It’s a commentary on Revelation 4:3, with the red text at the top reading:

Et qui sedebat similis erat aspectui lapidis jaspidis, et sardinis: et iris erat in circuitu sedis similis visioni smaragdinae.

That is:

And he that sat, was to the sight like the jasper and the sardine stone; and there was a rainbow round about the throne, in sight like unto an emerald.

I think the art depicts the “four and twenty seats” of Revelation 4:4, showing the “ancients” not the apostles as I first thought, although they’re not quite “clothed in white garments.”

But why do their seats have propellers? Or windmills? Or crosses? Or whatever they are?

And, as Larry D rightly wondered, why sixteen floating/decapitated heads?


The folks at the incredible British Library Medieval Manuscript blog tweeted to say these are chairs and draw my attention to an illumination of the same passage in their own collection: The Silos Apocalypse. Here’s a detail from it:


Those chairs are sadly propellerless.

SOLVED-ISH: It’s possible that what appear to be propellers are merely X-shaped supports for some kind of bench or camp stool.
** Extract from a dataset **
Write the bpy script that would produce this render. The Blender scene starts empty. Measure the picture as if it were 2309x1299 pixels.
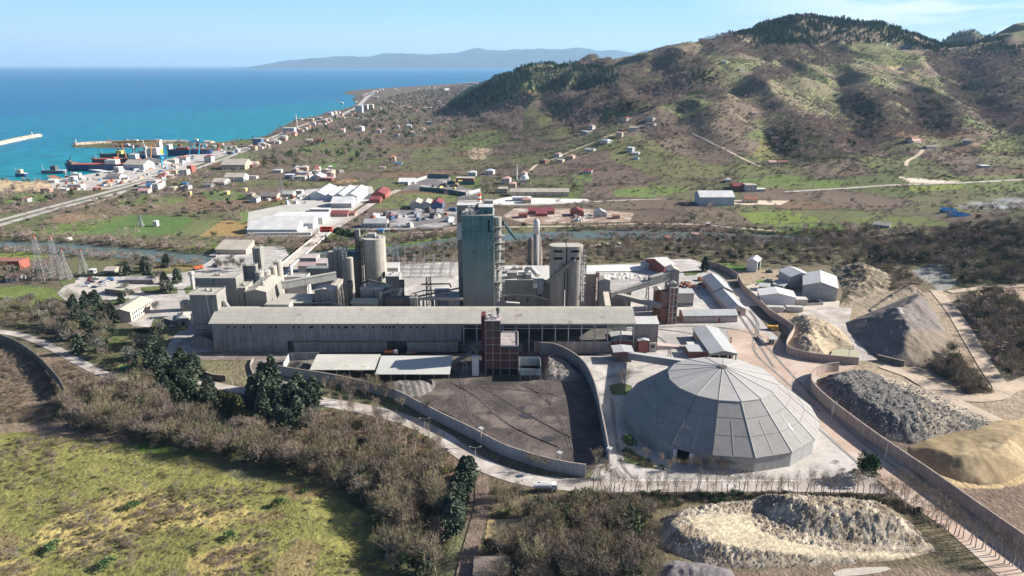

UPDATE: Twitterer Graowf did the digging and solved the mystery with a link to a guy who’s “really into chairs“:

The sella curulis was a seat of authority, for army commanders and state rulers. This remained so throughout the Middle Ages: miniatures in medieval manuscripts show kings and abbots seated on a folding chair. Often these are adorned with draperies and cushions, and equipped with a foot stool. Even Lucifer (the ‘authority’ of Hell) had its own ‘living’ folding chair.